→ **Short task**:
In the records that follow, show each line where the word "Write" is present.

→ **Scene script records**:

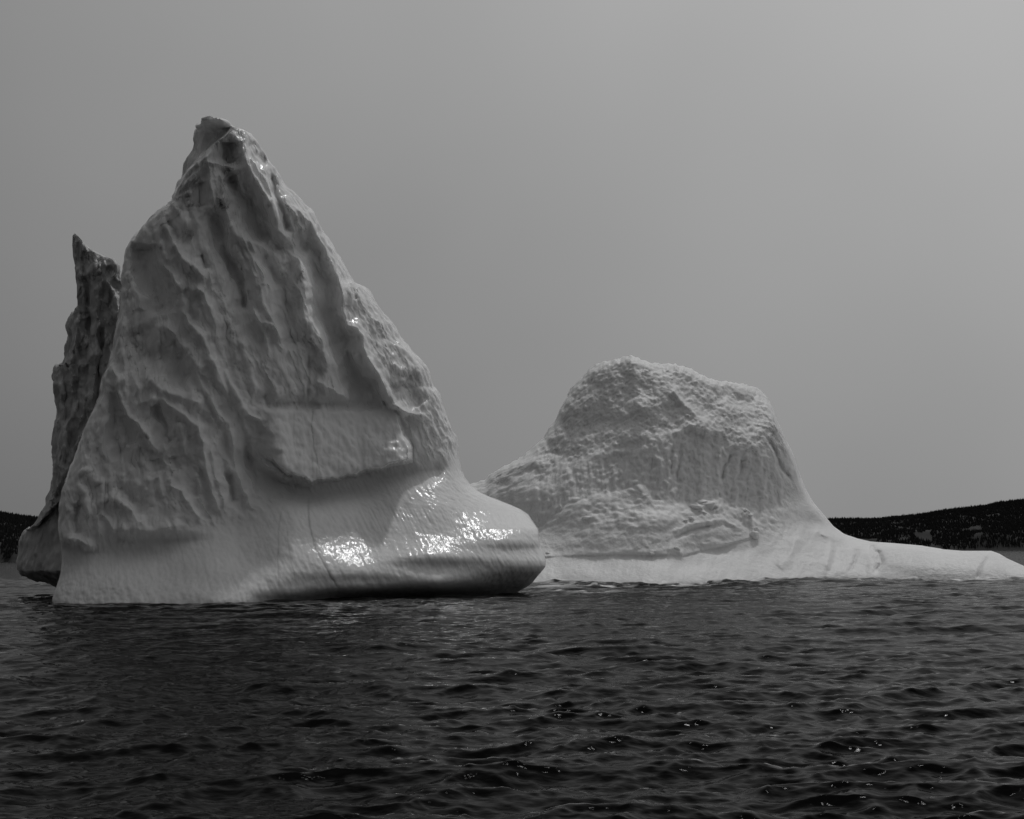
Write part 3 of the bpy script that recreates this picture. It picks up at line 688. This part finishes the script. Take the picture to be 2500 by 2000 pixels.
def coast(name, x0, x1, shore, ridge, depth, bumps, seed):
    """x0..x1 columns (photo px), shore distance, ridge line (px,row) at shore+depth"""
    nx, ny = 460, 70
    px_ = np.linspace(x0, x1, nx)[:, None]; tt = np.linspace(-.03, 1.6, ny)[None, :]
    Yd = shore + depth * tt + 25 * P3(px_ / 40 + 0 * tt, 0.5, seed) * (tt < .3)
    Xd = (px_ - 1250) / F * (shore + depth * tt)
    rv = pl(px_, ridge)
    hz = 1354 - (px_ - 1250) * math.tan(R(.65))
    hr = CAM_H + (hz - rv) / F * (shore + depth) - 6
    prof = pl(tt, [(-.03, -.06), (0, 0), (.04, .10), (.2, .32), (.6, .74), (1, 1), (1.3, .96), (1.6, .7)])
    Z = hr * prof + 7 * fbm(Xd / 120, Yd / 120, seed, 4) * np.clip(tt * 3, 0, 1) * (1 - .8 * np.exp(-((tt - 1) / .15) ** 2))
    for bx, bt, bw, bh in bumps:
        Z = Z + bh * np.exp(-((px_ - bx) / bw) ** 2 - ((tt - bt) / .07) ** 2)
    Z[:, 0] = -4
    P = np.stack([Xd + 0 * tt, Yd + 0 * px_, Z], -1)
    o = mesh_obj(name, P, grid_faces(nx, ny, flip=False), rock)
    tag(o, kind='structure')
    return P
def wood(name, P, n, seed, label, skew):
    r = np.random.default_rng(seed); nx, ny = P.shape[:2]
    a = r.uniform(0, 1, n) ** .5; a = (a if skew > 0 else 1 - a) * (nx - 1.01); tcol = r.uniform(2, 52, n)
    k = n // 4; rline = 42.0 + r.normal(0, 2.0, k); tcol[:k] = rline
    ia, ib = a.astype(int), tcol.astype(int); fa, fb = (a - ia)[:, None], (tcol - ib)[:, None]
    c = (P[ia, ib] * (1 - fa) + P[ia + 1, ib] * fa) * (1 - fb) + (P[ia, ib + 1] * (1 - fa) + P[ia + 1, ib + 1] * fa) * fb
    dens = fbm(c[:, 0] / 90, c[:, 1] / 110, 3.0, 3); keep = (dens > -.5) | (np.arange(n) < k); keep &= c[:, 2] > 5
    c = c[keep]; n = len(c)
    H = r.uniform(4, 7.5, n) * (1 + .3 * r.normal(size=n).clip(-1, 2.6)); Wd = H * r.uniform(.2, .32, n)
    ang = np.arange(5) * 2 * math.pi / 5
    ring = np.stack([np.cos(ang), np.sin(ang), 0 * ang], 1)
    low = c[:, None, :] + ring[None] * Wd[:, None, None]; low[..., 2] -= .6
    tip = c + np.stack([r.normal(0, .15, n), r.normal(0, .15, n), H], 1)
    vv = np.concatenate([low, tip[:, None, :]], 1)
    b0 = (np.arange(n) * 6)[:, None, None]
    tri = np.array([[i, (i + 1) % 5, 5] for i in range(5)])[None]
    o = mesh_obj(name, vv, (b0 + tri).reshape(-1, 3), con, smooth=False)
    tag(o, label, 'forest', kind='stuff'); return o
PR = coast('hills', 1250, 2760, 3500, [(1250,1300),(1500,1282),(1850,1268),(1960,1264),(2030,1266),(2100,1266),(2140,1266),(2200,1260),(2250,1254),(2300,1245),(2340,1241),(2400,1233),(2430,1226),(2500,1220),(2600,1210),(2760,1200)], 500,
           [(2390, .12, 38, 22), (2450, .10, 30, 14), (2240, .3, 60, 12), (2130, .15, 50, 10)], 1.5)
wood('conifer_forest', PR, 66000, 5, 'dark conifer forest covering the hill on the right beyond the flat tail of the low iceberg', 1)
PL = coast('hills', -260, 900, 3000, [(-260,1232),(0,1249),(20,1253),(50,1258),(80,1261),(110,1266),(250,1280),(420,1296),(900,1310)], 420,
           [(-30, .12, 60, 12), (20, .1, 30, 8)], 4.5)
wood('conifer_forest', PL, 34000, 6, 'dark conifer forest covering the hill at the left edge beyond the jagged fin', -1)
print('tris', sum(len(o.data.polygons) * 2 for o in bpy.data.objects if o.type == 'MESH'))
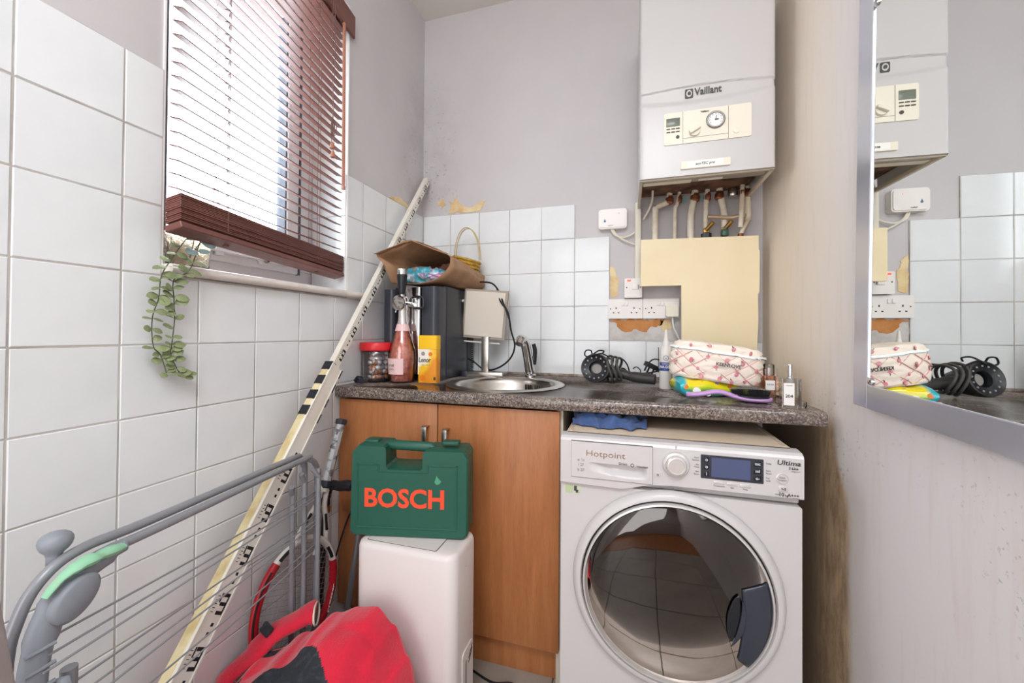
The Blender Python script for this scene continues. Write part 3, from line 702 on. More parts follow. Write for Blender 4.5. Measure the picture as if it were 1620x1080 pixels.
# dark grip segment let into the right of the door
def dome(r):
    T = [(0, .041), (.08, .0400), (.15, .0365), (.19, .0315), (.215, .025), (.2268, .018)]
    for (a, ya), (c, yc) in zip(T, T[1:]):
        if r <= c: return ya + (yc - ya) * (r - a) / (c - a)
    return .018
def dp(r, a, off): return DC + Vector((r * math.cos(a), -dome(r) - off, r * math.sin(a)))
M_['grip'] = mat('dark_grey_grip', '#383c47', .25)
def inner_r(a): return .158 + .018 * (a / .5) ** 2
b = BM(); a0, a1 = math.radians(-40), math.radians(18)
grid(b, 24, 8, lambda u, v: dp(inner_r(a0 + (a1 - a0) * u) * (1 - v) + .2262 * v, a0 + (a1 - a0) * u, .0028)); grip = obj('door_grip', b, 'grip', door, smooth=40, thick=.003)
b = BM(); grid(b, 20, 6, lambda u, v: dp(.150 + (.004 + .024 * math.sin(PI * u) ** .6) * v - .026 * math.sin(PI * u) ** .6, math.radians(-30 + 44 * u), .0052)); obj('grip_recess', b, 'black', grip, smooth=40, thick=.002)
b = BM(); grid(b, 20, 4, lambda u, v: dp(.158 + (.014 * math.sin(PI * u)) * v - .006 * math.sin(PI * u), math.radians(-34 + 44 * u), .0072)); obj('grip_lip', b, 'grip', grip, smooth=40, thick=.003)
for k, (xx, yy) in enumerate(((-.15, 1.2), (.37, 1.2), (-.15, 1.68), (.37, 1.68))):
    b = BM(); lathe(b, [(.02, 0), (.02, .012)], (xx, yy, .0003), n=12); obj('foot', b, 'black', wm)

# ------------------------------------------------------------------ boiler with its pipework
OX0, OX1, OY, OYB, OZ0, OZ1 = .034, .475, 1.537, 1.88, 1.708, 2.43
boi = thing('boiler', 'white wall-hung gas boiler with cream control panel and bare pipes below', 'boiler', ((OX0 + OX1) / 2, 1.72, OZ0))
def bf(u, v):
    x = OX0 + (OX1 - OX0) * u; z = OZ0 + (OZ1 - OZ0) * v; s = math.sin(PI * u)
    zt, zb = 2.019 + .012 * s - .004 * u, 1.984 - .014 * s + .006 * u
    y = OY
    def st(a, b, t): t = max(0, min(1, (t - a) / (b - a))); return t * t * (3 - 2 * t)
    y += .007 * st(zt + .003, zt, z) - .007 * st(zb + .010, zb - .012, z)
    r = .012; d = min(u, 1 - u) * (OX1 - OX0)
    if d < r: y += r - math.sqrt(max(0, r * r - (r - d) ** 2))
    return Vector((x, y, z))
b = BM()
us = [0, .004, .009, .016, .027] + [.027 + .946 * i / 24 for i in range(1, 24)] + [.973, .984, .991, .996, 1]
vs_ = [0] + [i / 80 for i in range(1, 16)] + [.2 + .32 * i / 70 for i in range(70)] + [.52, .6, .7, .8, .9, 1]
V = [[b.verts.new(bf(u, v)) for v in vs_] for u in us]
for i in range(len(us) - 1):
    for j in range(len(vs_) - 1): b.faces.new((V[i][j], V[i + 1][j], V[i + 1][j + 1], V[i][j + 1]))
yb = OY + .012
for x, col in ((OX0, V[0]), (OX1, V[-1])):
    back = [b.verts.new((x, OYB, v.co.z)) for v in col]
    for j in range(len(col) - 1): b.faces.new((col[j], col[j + 1], back[j + 1], back[j]))
shell = obj('front_casing', b, 'boiler_white', boi, smooth=50)
b = BM(); box(b, OX0 + .001, OX1 - .001, OY + .02, OYB, OZ1 - .01, OZ1); box(b, OX0 + .002, OX1 - .002, OYB - .01, OYB + .024, OZ0 + .05, OZ1 - .01); obj('back_plate', b, 'boiler_white', boi)
b = BM(); t = .012
box(b, OX0 + .001, OX1 - .001, OY + .011, OY + .02, OZ0 - .004, OZ0 + .012, .001); box(b, OX0 + .0005, OX0 + t, OY + .012, OYB, OZ0 - .004, OZ0 + .012, .001); box(b, OX1 - t, OX1 - .0005, OY + .012, OYB, OZ0 - .004, OZ0 + .012, .001)
obj('lower_lip', b, mat('beige_lip', '#cfc4b2', .5), boi)
b = BM(); box(b, OX0 + .013, OX1 - .013, OY + .035, OY + .085, OZ0 + .004, OZ0 + .03, .002); bar = obj('front_rail', b, mat('zinc_rail', '#a8a29a', .4, .6), boi)
b = BM(); box(b, OX0 + .016, OX0 + .185, OY + .055, OY + .084, OZ0 + .002, OZ0 + .0038); obj('rail_label', b, 'cream', bar, smooth=0)
b = BM(); box(b, OX0 + .21, OX0 + .29, OY + .058, OY + .074, OZ0 + .002, OZ0 + .0038); obj('rail_label', b, 'paper', bar, smooth=0)
b = BM(); box(b, OX0 + .012, OX1 - .012, OY + .09, OYB, OZ0 + .045, OZ0 + .05); obj('underside', b, mat('rusty_underside', '#7d5e49', .7, var=('#4c3526', 18, .4, .65)), boi)
cx = .2 * (OX0 * 3 + OX1 * 2)
b = BM(); prism(b, rrect(.175, .335, 1.729, 1.756, .003, 2), 'Y', OY - .006, OY + .006); fl = obj('flap_label', b, 'cream', boi)
b = BM(); box(b, .196, .312, OY - .0068, OY - .0058, 1.732, 1.754); obj('paper_strip', b, 'paper', fl, smooth=0); text(fl, 'ecoTEC pro', (.254, OY - .0072, 1.743), .0125, 'ink', bold=.01, shear=.2)
b = BM(); prism(b, rrect(.118, .400, 1.822, 1.938, .006, 3), 'Y', OY - .0035, OY + .004); cp = obj('control_panel', b, 'cream', boi)
b = BM(); yq = OY - .0042
for x_ in (.1815, .3285): box(b, x_ - .0008, x_ + .0008, yq, OY, 1.823, 1.937)
box(b, .182, .328, yq, OY, 1.8395, 1.841); obj('panel_seam', b, 'ink_pale', cp, smooth=0)
b = BM(); box(b, .126, .172, OY - .005, OY, 1.888, 1.918, .001); obj('lcd', b, 'lcd', cp)
for i in range(3):
    for j in range(2):
        b = BM(); box(b, .1265 + .016 * i, .1395 + .016 * i, OY - .0055, OY, 1.8775 - .0115 * j, 1.8815 - .0115 * j, .001); obj('key', b, 'ink', cp)
b = BM(); lathe(b, [(.006, 0), (.006, .002), (0, .002)], (.1645, OY - .0035, 1.848), (0, -1, 0), 16); obj('indicator', b, 'ink', cp)
b = BM(); lathe(b, [(.031, 0), (.031, .003), (.028, .006), (.0245, .006), (.0235, .003)], (.288, OY - .0035, 1.893), (0, -1, 0), 36, caps=False); gz = obj('gauge_bezel', b, mat('grey_bezel', '#8d8a86', .35, .5), cp)
b = BM(); lathe(b, [(.0242, 0), (0, .0002)], (.288, OY - .0062, 1.893), (0, -1, 0), 32); obj('gauge_face', b, 'paper', gz)
b = BM(); box(b, -.001, .001, OY - .0075, OY - .0066, -.003, .014, 0, 1, Matrix.Translation((.288, 0, 1.893)) @ Matrix.Rotation(.2, 4, 'Y')); box(b, -.003, .009, OY - .0078, OY - .0066, -.002, .002, 0, 1, Matrix.Translation((.288, 0, 1.893)))
for k in range(9):
    a = math.radians(-30 + 30 * k); x_, z_ = .288 + .019 * math.cos(a), 1.893 + .019 * math.sin(a); box(b, x_ - .0007, x_ + .0007, OY - .0072, OY - .0064, z_ - .0018, z_ + .0018)
obj('gauge_needle', b, 'ink', gz, smooth=0)
b = BM(); lathe(b, [(.019, 0), (.018, .008), (.0, .008)], (.220, OY - .0035, 1.862), (0, -1, 0), 24); box(b, -.019, .019, OY - .022, OY - .010, -.005, .005, .002, 2, Matrix.Translation((.220, 0, 1.862)) @ Matrix.Rotation(-.5, 4, 'Y')); obj('selector_knob', b, 'cream', cp)
b = BM(); lathe(b, [(.0095, 0), (.0095, .003), (0, .004)], (.353, OY - .0035, 1.846), (0, -1, 0), 20); obj('reset_button', b, 'cream', cp)
text(cp, 'Vaillant', (.253, OY - .0045, 1.9275), .0085, 'ink', bold=.02)
b = BM(); prism(b, rrect(-.0135, .0135, -.0165, .0165, .004, 3), 'Y', -.001, .001); lathe(b, [(.0095, 0), (.0095, .0008), (.0075, .0008), (.0075, 0)], (0, -.0012, 0), (0, -1, 0), 18, caps=False)
for v in b.verts: v.co += Vector((.205, OY + .0055, 2.0055))
bb = BM(); prism(bb, rrect(-.0135, .0135, -.0165, .0165, .004, 3), 'Y', OY + .0045, OY + .0065, Matrix.Translation((.203, 0, 2.004))); em = obj('emblem', bb, 'ink', boi); b.free()
bb = BM(); pts = [(.0095 * math.cos(2 * PI * i / 20), .0125 * math.sin(2 * PI * i / 20)) for i in range(20)]; prism(bb, pts, 'Y', OY + .0038, OY + .005, Matrix.Translation((.203, 0, 2.004))); obj('emblem_oval', bb, 'boiler_white', em)
text(em, 'e', (.203, OY + .0032, 2.006), .024, 'ink', bold=.03)
text(boi, 'Vaillant', (.265, OY + .0052, 2.006), .036, 'ink', bold=.022, width=.82)
M_['pipe_paint'] = mat('cream_painted_pipe', '#e4d9c6', .5, var=('#cdbb9f', 20, .5, .75))
PZ, PY = 1.40, 1.845
pipes = [([(.108, PY, PZ), (.108, PY, 1.665), (.112, PY, 1.692), (.135, PY, 1.704), (.158, PY, 1.715), (.166, PY, 1.75)], .0125), ([(.187, PY, PZ), (.188, PY, 1.66), (.196, PY, 1.70), (.206, PY, 1.752)], .0075),
         ([(.252, PY, PZ), (.250, PY, 1.62), (.254, PY, 1.67), (.268, PY, 1.752)], .0135), ([(.309, PY, 1.585), (.311, PY, 1.70), (.316, PY, 1.752)], .010), ([(.381, PY, 1.56), (.380, PY, 1.64), (.366, PY, 1.72), (.362, PY, 1.752)], .013),
         ([(.433, PY - .03, 1.577), (.436, PY - .03, 1.62), (.444, PY - .02, 1.752)], .0095), ([(.468, PY, 1.61), (.468, PY, 1.66), (.464, PY, 1.752)], .0125)]
for k, (p, r) in enumerate(pipes):
    b = BM(); tube(b, smooth_path(p, 5), r, 12); po = obj('pipe', b, 'pipe_paint', boi, smooth=60)
    e = Vector(p[-1]); b = BM(); lathe(b, [(r * 1.15, 0), (r * 1.4, .006), (r * 1.4, .022), (r * 1.1, .028), (r * 1.1, .034)], e + Vector((-.002, 0, -.046)), (.1, 0, 1), 6 if k % 2 else 12); obj('compression_nut', b, 'copper', po, smooth=20)
b = BM(); tube(b, smooth_path([(.313, PY - .02, 1.633), (.35, PY - .02, 1.628), (.40, PY - .02, 1.622), (.433, PY - .025, 1.626), (.46, PY, 1.632)], 4), .0078, 10); obj('cross_pipe', b, mat('bare_cream_copper', '#c9b193', .4, .4), boi)
b = BM(); tube(b, [(.468, PY, 1.61), (.445, PY - .01, 1.57), (.437, PY - .02, 1.55)], .0085, 10); obj('pipe', b, 'pipe_paint', boi, smooth=60)
for x_, m2, nm in ((.311, 'black', 'valve'), (.381, mat('green_valve_paint', '#2f5a48', .5, var=('#6f7a5e', 60, .5, .7)), 'valve')):
    b = BM(); tube(b, [(x_, PY, 1.60), (x_, PY, 1.55)], .009, 10); tube(b, [(x_ - .002, PY - .008, 1.578), (x_ + .022, PY - .03, 1.605)], .0085, 8); box(b, x_ - .012, x_ + .012, PY - .012, PY + .012, 1.568, 1.588, .003); vo = obj(nm, b, 'brass', boi)
    b = BM()
    if m2 == 'black':
        lathe(b, [(.012, -.012), (.021, -.010), (.021, .008), (.012, .012)], (x_, PY - .004, 1.556), (0, 0, 1), 10); obj('valve_handle', b, 'black', vo)
    else: box(b, x_ - .013, x_ + .012, PY - .02, PY + .01, 1.548, 1.578, .004); obj('valve_body', b, m2, vo)
b = BM(); tube(b, [(.437, PY - .02, 1.552), (.437, PY - .02, 1.50)], .011, 8); obj('valve', b, 'copper', boi)
b = BM(); tube(b, smooth_path([(.094, 1.80, 1.755), (.093, 1.82, 1.72), (.082, 1.86, 1.69), (.06, 1.885, 1.655)], 5), .0048, 8); obj('supply_cable', b, 'cream', boi)
b = BM(); lathe(b, [(.018, 0), (.022, .012), (.018, .03), (0, .03)], (.415, PY + .01, 1.718), (0, 0, 1), 14); obj('pressure_vessel_cap', b, 'steel', boi)
for x_ in (.226, .292):
    o = base((lambda bb: (box(bb, x_ - .020, x_ + .020, YB + .004, YB + .0058, 1.722, 1.752), obj('wall_sticker', bb, 'teal', smooth=0))[1])(BM()), (x_, YB + .005, 1.722))
    tag(o, 'pale teal sticker on the wall behind the boiler pipes, ' + ('left one of the pair' if x_ < .25 else 'right one of the pair'), 'sticker', 'teal stickers behind the pipes')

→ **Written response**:
Write part 3 of the bpy script that recreates this picture. It picks up at line 688. This part finishes the script. Take the picture to be 2500 by 2000 pixels.
The Blender Python script for this scene continues. Write part 3, from line 702 on. More parts follow. Write for Blender 4.5. Measure the picture as if it were 1620x1080 pixels.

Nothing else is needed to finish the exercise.